In un’altra occasione seppi, sempre da Ted Hackett, che al Royal Festival Hall ci sarebbe stato il maestro Herbert Von Karayan che avrebbe diretto la London Philarmonic Orchestra. Un evento eccezionale. Ted mi procurò, ovviamente a pagamento, 12 biglietti, così tutti e dodici andammo al concerto. Le signore vestite elegantemente ed io ed Eduardo un po’ meno, ma comunque con giacca e cravatta. La serata fu memorabile per tutti noi perché il teatro era elegante, le musiche furono deliziose, i musicisti bravissimi, il maestro Von Karayan diresse in maniera magistrale, anche se era un tipo un po’ scontroso e, soprattutto, nell’intervallo una voce annunciò che nel teatro erano presenti 12 insegnanti italiani esperti di metodologia dell’insegnamento della lingua inglese. Tutto il teatro ci applaudì e noi tutti e 12 in piedi, imbarazzati, sorpresi, ma felici! Era stato Ted Hackett ad organizzare il tutto.

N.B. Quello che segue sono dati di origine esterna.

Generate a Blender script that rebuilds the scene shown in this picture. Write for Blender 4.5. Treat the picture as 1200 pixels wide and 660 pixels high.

La mattina mi alzavo presto e andavo a correre per una mezz’ora nel parco vicino casa, l’Ealing Common. Conobbi altre persone che correvano. Dopo un paio di settimane, alcuni di questi nuovi amici corridori venivano a chiamarmi e correvamo insieme. Alcune sere uscii con loro e conobbi nuovi pub e alcuni jazz pubs, cioè pubs dove, in alcune sere della settimana si esibivano piccoli gruppi che suonavano il jazz. Uno particolarmente simpatico era lo “Stanhope Jazz Pub”, ora scomparso, a Gloucester Road. In quel periodo, ogni giovedì si esibiva con la sua band un trombettista molto bravo che tra i suoi pezzi migliori aveva “C’est maguifique”. Questo pezzo mi piaceva molto e a volte, offrendo una birra al musicista, chiedevo il bis del pezzo. Dopo due o tre settimane accadde che, appena entravo nel pub, il trombettista mi vedeva e attaccava “C’est magnifique”, ben sapendo che s’era guadagnata una birra.

Erano occasioni per conoscere meglio gli inglesi, almeno alcuni rappresentanti di questo popolo, oltre che luoghi interessanti difficili da scoprire per degli stranieri.

Un’occasione molto simpatica che creava un’atmosfera di amicizia e di relax era la colazione del mattino. Quando tornavo dall’oretta di corsa, facevo la doccia e poi scendevo giù nella sala colazione, dove trovavo le altre mie colleghe generalmente già sedute che facevano colazione. La cosa che suscitava piccole simpatiche proteste tra le colleghe era che quando arrivavo io le due vecchine che preparavano la colazione si dedicavano con solerzia a me, mi servivano a tavola, mi invitavano a prendere delle particolari marmellate che preparavano loro stesse, mi dedicavano tante piccole attenzioni perché, dicevano, io ero andato a correre, ero stanco, e dovevo essere servito bene. Si possono facilmente immaginare i commenti di Annamaria Cirillo e delle altre amiche che, invece, dovevano servirsi da sole, dovevano chiedere se a volte si poteva avere un qualche cosa di speciale e, insomma, venivano trattate con garbo ma con un comportamento di routine e non di grande simpatia!